The Harvard Review prize is given annually to a book of poetry, fiction or literary non-fiction that has been discussed in Harvard Review.
Speaking on behalf of the selection panel, Heaney said: "Heather McHugh is one of poetry's artful dodgers, impatient with adequacy, as reckless as she is intelligent.
There is a glancing, dancing speed to her poems which are never self-satisfied laps of honor but flatout sprints against her own lyric clock.

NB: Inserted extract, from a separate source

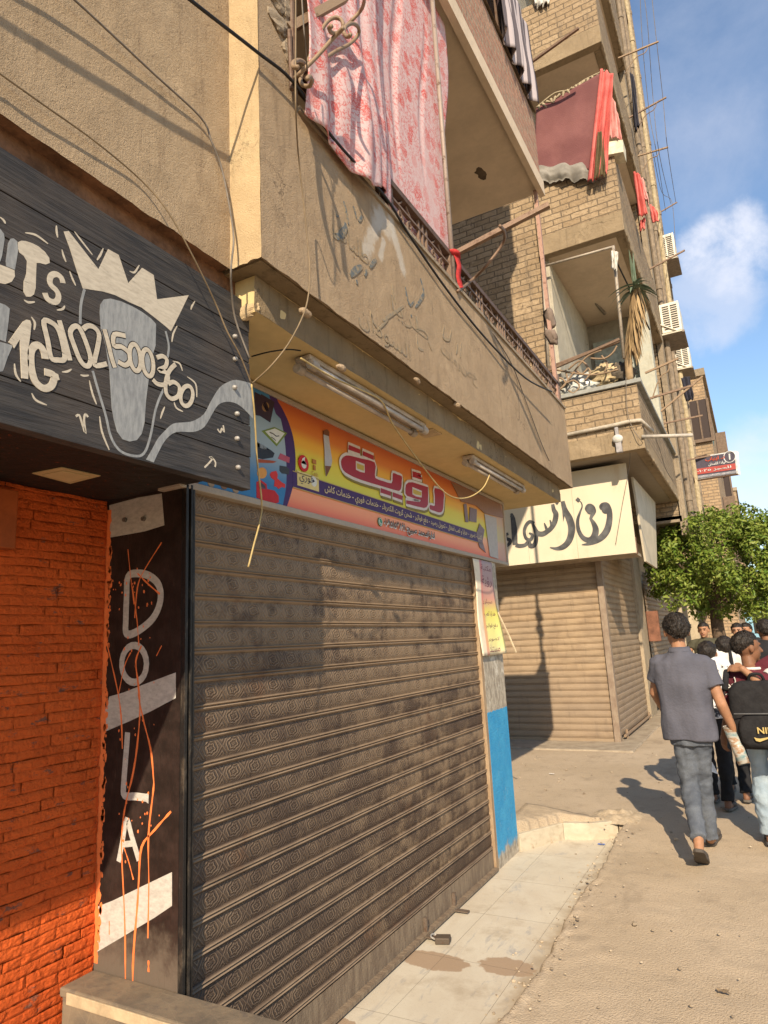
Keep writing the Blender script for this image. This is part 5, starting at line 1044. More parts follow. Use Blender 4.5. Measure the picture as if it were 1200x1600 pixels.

Her gift is a sort of language-cat set loose among the language pigeons."
McHugh is a professor of English at the University of Washington, Seattle, and is the author of five books of poetry and one book of essays.
The prize consists of $1,000 and a reading at the Poetry Room in Lamont Library, followed by a reception.
Also on Friday, K.E. Duffin '76 was awarded the Harvard Review prize for excellence in reviewing.
Prudence Stiener, Associate Editor of the Review, announced the award:
"Duffin makes 'difficult' poets more accessible without oversimplifying, drawing on her wealth of knowledge yet never pulling away from the book," Stiener said. "Her writing displays a discursive suppleness and a metaphorical resource almost equal to the poet's own gifts, offering sure, clear articulation of the right way to approach a daunting new book."
Duffin's prize consists of a $500 and a reading or lecture at the Poetry Room, to be followed by a reception.